▸ DATA EXCERPTS:
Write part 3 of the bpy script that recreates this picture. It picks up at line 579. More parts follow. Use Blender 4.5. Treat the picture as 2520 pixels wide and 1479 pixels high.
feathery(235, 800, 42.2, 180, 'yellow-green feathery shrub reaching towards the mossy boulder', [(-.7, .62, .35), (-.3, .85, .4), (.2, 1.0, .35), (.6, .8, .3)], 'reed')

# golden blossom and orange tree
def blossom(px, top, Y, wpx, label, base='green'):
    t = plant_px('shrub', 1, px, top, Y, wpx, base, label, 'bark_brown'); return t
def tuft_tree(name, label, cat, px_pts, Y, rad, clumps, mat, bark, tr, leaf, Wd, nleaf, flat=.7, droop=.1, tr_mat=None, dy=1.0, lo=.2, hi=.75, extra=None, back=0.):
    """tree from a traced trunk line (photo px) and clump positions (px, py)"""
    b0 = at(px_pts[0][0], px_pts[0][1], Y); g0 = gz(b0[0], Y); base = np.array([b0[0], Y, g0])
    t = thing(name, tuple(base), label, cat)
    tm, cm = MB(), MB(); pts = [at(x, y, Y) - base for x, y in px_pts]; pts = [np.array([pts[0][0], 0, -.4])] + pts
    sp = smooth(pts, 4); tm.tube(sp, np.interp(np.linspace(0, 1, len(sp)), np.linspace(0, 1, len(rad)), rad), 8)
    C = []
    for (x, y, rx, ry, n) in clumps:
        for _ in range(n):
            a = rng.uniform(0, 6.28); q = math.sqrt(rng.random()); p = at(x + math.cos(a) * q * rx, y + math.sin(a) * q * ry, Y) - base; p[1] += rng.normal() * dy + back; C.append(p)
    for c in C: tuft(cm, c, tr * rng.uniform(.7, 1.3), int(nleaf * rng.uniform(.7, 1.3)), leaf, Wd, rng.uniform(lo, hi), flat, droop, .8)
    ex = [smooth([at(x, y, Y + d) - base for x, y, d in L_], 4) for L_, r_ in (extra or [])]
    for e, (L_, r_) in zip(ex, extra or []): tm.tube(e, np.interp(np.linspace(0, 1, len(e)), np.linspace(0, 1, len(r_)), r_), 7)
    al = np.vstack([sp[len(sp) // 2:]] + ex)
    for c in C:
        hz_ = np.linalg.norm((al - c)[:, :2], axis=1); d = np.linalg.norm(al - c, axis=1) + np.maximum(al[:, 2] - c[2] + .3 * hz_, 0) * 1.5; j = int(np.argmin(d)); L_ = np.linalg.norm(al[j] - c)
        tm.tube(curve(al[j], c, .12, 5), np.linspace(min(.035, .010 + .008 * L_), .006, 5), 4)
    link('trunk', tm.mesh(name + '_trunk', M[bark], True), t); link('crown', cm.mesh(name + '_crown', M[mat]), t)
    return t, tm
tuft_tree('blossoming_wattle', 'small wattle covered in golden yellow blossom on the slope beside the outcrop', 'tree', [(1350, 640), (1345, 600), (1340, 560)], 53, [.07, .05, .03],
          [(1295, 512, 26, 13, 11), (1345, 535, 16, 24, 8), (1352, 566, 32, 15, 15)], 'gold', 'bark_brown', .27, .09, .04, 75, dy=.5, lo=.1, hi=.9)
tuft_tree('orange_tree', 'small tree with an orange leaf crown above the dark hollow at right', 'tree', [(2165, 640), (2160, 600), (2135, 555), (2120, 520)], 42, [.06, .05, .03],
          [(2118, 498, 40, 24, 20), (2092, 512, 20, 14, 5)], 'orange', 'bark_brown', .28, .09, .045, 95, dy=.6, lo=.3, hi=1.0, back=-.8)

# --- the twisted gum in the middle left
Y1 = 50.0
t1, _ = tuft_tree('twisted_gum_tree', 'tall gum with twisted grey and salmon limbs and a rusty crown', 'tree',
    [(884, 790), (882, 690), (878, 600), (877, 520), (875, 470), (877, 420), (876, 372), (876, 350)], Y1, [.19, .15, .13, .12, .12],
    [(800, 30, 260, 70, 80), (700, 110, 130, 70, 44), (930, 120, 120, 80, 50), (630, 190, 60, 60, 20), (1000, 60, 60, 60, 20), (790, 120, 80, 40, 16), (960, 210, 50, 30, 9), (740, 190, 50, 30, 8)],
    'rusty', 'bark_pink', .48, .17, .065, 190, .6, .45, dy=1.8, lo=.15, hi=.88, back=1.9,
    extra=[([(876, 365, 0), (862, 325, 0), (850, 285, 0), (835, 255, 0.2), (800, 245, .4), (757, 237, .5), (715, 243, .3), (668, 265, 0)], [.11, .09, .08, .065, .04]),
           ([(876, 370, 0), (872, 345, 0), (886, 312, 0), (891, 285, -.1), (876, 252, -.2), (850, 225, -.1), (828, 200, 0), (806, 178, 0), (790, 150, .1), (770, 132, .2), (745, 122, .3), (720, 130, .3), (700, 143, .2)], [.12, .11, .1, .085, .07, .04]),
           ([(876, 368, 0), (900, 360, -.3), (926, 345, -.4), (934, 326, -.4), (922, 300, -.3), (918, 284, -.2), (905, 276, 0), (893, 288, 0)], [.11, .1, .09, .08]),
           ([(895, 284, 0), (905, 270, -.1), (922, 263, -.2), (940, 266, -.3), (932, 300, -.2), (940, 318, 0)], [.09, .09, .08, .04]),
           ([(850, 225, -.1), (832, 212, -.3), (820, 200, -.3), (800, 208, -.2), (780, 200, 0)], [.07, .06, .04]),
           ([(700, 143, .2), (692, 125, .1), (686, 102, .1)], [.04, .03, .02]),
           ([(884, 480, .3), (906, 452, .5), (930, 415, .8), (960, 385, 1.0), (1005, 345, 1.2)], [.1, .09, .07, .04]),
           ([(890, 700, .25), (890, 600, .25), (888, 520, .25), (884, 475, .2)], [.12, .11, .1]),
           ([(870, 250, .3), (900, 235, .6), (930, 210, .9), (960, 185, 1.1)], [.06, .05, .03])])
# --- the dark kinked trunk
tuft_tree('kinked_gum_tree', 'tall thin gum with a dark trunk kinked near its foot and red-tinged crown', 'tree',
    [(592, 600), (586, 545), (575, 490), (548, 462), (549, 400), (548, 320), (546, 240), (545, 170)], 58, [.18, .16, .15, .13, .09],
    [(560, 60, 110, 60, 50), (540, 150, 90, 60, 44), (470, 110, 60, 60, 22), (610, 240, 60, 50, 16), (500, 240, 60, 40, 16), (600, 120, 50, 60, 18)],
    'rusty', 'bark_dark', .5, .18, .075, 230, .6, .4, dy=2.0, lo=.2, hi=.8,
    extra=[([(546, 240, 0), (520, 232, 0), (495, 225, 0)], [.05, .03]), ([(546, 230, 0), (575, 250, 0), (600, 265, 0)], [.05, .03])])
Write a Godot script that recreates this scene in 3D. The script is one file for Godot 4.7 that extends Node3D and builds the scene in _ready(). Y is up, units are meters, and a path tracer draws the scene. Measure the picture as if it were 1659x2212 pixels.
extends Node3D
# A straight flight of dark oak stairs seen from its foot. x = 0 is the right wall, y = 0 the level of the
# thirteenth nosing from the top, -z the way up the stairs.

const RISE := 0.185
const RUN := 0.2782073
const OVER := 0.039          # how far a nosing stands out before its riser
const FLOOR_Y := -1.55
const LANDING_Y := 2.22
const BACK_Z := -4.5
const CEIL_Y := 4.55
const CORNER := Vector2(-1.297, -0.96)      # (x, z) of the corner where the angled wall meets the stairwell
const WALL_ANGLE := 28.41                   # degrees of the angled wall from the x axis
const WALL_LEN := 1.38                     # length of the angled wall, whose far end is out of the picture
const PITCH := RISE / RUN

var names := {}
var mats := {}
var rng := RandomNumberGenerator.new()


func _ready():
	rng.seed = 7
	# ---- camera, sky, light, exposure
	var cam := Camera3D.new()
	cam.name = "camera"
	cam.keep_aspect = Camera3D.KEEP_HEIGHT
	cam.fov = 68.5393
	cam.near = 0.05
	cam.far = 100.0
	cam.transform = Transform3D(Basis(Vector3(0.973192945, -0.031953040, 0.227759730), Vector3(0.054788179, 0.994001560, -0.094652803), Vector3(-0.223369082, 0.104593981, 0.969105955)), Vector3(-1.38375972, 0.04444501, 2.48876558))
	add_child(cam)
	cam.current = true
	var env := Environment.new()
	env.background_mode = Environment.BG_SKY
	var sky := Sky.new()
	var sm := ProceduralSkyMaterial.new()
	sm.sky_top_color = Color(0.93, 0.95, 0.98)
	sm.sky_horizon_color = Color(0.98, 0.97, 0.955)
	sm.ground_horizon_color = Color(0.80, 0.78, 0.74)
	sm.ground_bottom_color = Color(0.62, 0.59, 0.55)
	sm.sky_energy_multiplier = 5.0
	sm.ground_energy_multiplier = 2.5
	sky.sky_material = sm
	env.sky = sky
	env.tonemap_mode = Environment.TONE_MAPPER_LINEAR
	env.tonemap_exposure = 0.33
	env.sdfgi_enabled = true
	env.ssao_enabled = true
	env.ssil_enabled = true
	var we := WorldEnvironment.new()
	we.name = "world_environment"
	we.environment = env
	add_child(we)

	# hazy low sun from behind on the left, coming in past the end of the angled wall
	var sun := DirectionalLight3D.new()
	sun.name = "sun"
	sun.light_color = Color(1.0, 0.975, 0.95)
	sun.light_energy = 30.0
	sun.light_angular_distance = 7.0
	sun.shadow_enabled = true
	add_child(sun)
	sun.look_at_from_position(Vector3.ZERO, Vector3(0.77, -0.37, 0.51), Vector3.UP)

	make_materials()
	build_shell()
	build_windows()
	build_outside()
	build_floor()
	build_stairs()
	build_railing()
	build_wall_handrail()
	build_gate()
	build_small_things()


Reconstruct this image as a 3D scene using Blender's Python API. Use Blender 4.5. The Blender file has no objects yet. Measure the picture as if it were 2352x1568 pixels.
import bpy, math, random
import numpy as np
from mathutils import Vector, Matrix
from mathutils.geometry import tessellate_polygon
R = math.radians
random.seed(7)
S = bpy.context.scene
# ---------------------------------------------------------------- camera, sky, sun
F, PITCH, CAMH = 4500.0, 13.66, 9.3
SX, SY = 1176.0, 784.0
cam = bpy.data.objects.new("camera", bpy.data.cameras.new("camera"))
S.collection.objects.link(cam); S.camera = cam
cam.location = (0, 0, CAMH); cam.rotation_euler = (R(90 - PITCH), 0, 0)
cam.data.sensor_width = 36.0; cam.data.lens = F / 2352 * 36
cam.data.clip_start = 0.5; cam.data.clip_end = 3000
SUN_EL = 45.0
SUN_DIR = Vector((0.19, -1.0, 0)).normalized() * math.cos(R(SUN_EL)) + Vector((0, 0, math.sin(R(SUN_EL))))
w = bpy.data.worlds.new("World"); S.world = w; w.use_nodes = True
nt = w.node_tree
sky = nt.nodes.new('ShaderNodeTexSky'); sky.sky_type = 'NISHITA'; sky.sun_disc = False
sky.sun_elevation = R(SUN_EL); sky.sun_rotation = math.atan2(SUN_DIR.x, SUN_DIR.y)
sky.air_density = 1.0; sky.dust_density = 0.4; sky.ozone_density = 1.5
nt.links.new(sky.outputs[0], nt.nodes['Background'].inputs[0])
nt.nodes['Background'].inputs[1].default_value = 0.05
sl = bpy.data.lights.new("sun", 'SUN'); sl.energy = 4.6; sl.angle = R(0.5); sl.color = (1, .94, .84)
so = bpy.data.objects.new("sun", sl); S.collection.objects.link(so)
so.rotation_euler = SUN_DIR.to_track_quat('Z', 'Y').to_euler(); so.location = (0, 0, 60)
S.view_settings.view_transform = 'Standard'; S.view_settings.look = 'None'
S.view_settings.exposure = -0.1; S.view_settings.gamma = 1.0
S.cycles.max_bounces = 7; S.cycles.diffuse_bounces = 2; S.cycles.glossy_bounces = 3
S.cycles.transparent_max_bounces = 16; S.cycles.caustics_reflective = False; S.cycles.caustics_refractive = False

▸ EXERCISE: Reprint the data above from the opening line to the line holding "feathery(235, 800, 42.2, 180, 'yellow-green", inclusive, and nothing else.

▸ RESULT OF THIS EXERCISE:
Write part 3 of the bpy script that recreates this picture. It picks up at line 579. More parts follow. Use Blender 4.5. Treat the picture as 2520 pixels wide and 1479 pixels high.
feathery(235, 800, 42.2, 180, 'yellow-green feathery shrub reaching towards the mossy boulder', [(-.7, .62, .35), (-.3, .85, .4), (.2, 1.0, .35), (.6, .8, .3)], 'reed')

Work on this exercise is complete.